I never didn’t want to do it. It was always exciting for me to travel to a swim meet. My kids always seem to linger around me and hang out where I’m at. Storytelling and enjoying the company of people who love to swim has always been a big attraction to me. As far as working at the Y, they gave me a unique opportunity. They were really open to everything I had to offer, and that made all of the difference in the world.


Q. What has been most rewarding about your career? What will you miss most?

A. With swim team it would be (that) my swimmers still keep in contact with me. I don’t care much about talent, I wanted to coach people who loved the water. It’s the relationship I’ve built with kids, sometimes from birth, all the way to (those with) grey hair, and I get a chance to see how they’re doing.


On the swim lessons side, it would be teaching someone that’s afraid of the water to be comfortable in the water. I can’t think of anything more successful or a greater sense of completion or joy to me.


Q. How have you actively sought to inspire and make a difference in your students, no matter their age or aspirations with swimming?

A. Just telling the new kids the stories of the old kids. Telling the old kids that started a long time ago what I did when I was in school. I think the three things I draw from are sailing, skiing and Aikido, because I think all three of them take effort to master. I honestly have felt for years that if you can be comfortable in the water and you can reduce drag, and you can use your entire body to move through the water, then you’ll be the best swimmer you can be. I try to share all those experiences with my swimmers, and that’s, I think, the driving force. I just have a passion for people to be more efficient in the water.


Q. How are you involved with the Sandpoint community outside of the YMCA and coaching?

A. I would like every kid to graduate high school with basic swim skills. Long Bridge Swim at a pretty early time came up to me and said, “Hey, if you have anyone who can’t afford swim lessons, we’ll pay for them,” and “We are going to completely fund the third and fifth grade (swim) program.” It got to the point where the program was pretty much paid for by the Long Bridge program. And then it drifted into a homeschool group, and we got homeschoolers in, and then we expanded the life skills group.


If you look at what programs we ran, we didn’t just have swim team and we didn’t just have organized lessons. We really just opened it up to get more kids at least introduced to swim, introduced to safety. I took on pretty much by myself the middle school kids, the seventh and eighth graders, and I would spend one full day lecturing them about water safety, and one full day water testing them. That was upward of 500 kids all in two days. It was a crazy week for me, and Long Bridge Swim paid for all of that. I really enjoyed it and felt that Sandpoint at least had a good head start. By the time they got into high school, they had a good opportunity to learn to swim.

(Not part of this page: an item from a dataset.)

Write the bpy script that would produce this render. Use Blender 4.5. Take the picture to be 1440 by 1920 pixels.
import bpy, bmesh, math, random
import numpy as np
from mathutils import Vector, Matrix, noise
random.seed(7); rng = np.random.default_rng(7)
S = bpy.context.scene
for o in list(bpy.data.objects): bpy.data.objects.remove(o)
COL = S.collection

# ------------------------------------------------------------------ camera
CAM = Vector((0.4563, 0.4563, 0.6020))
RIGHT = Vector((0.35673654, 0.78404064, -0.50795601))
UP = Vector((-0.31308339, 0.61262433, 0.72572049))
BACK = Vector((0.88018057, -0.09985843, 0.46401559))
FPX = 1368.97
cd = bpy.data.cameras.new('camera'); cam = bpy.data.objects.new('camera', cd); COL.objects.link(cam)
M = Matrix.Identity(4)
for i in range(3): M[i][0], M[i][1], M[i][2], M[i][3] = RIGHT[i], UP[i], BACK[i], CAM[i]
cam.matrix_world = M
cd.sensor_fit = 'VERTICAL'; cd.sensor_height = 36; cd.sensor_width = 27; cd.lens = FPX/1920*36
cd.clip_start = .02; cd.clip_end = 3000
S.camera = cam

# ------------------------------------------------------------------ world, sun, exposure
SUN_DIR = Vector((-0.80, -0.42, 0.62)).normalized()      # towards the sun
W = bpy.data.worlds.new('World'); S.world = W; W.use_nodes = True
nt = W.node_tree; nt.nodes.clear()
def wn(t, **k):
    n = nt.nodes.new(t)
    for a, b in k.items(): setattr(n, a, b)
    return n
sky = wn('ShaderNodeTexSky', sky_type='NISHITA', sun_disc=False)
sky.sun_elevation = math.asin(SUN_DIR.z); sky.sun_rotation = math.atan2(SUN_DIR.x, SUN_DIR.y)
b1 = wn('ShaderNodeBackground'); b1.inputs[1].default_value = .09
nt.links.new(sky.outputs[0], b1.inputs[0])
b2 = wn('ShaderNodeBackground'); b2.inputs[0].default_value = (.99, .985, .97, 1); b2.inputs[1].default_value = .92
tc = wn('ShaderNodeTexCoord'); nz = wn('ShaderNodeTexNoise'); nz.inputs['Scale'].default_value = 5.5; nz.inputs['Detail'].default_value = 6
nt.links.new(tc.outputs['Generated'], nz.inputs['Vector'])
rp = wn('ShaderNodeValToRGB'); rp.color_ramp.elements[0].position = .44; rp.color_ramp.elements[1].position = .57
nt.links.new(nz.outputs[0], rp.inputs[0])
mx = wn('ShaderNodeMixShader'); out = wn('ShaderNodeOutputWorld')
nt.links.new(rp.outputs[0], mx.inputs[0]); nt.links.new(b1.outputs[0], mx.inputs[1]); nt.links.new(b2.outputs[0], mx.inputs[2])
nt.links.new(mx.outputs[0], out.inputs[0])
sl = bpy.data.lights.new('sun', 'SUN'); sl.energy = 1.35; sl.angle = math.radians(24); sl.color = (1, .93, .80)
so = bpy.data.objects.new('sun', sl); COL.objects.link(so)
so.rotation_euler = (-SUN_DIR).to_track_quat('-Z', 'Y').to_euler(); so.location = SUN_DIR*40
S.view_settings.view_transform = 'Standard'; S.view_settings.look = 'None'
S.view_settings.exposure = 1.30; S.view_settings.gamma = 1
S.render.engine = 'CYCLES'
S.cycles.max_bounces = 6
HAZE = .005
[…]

Q. What advice would you pass on to your current students and those to follow?

A. I really feel that swimming is a lifetime sport. I’ve watched an older woman who comes into the Y three days a week. She doesn’t walk well, but she still swims. It’s such a good lifetime sport and lifetime activity, and you don’t have to be good at it, and you can always learn more. For my athletes, I hope they never lose their passion for the water. For those learning to swim, I hope they never give up. I’ve always told the kids, when you walk in the door, leave your baggage out front. No matter what’s bothering you, the pool is your sanctuary.


I know there’s a lot of my swimmers that feel I just left, but I hope they know they’re always in my thoughts no matter what. Every time I see someone swim or every time I’m on the water, I’ll be thinking of all the good times I had.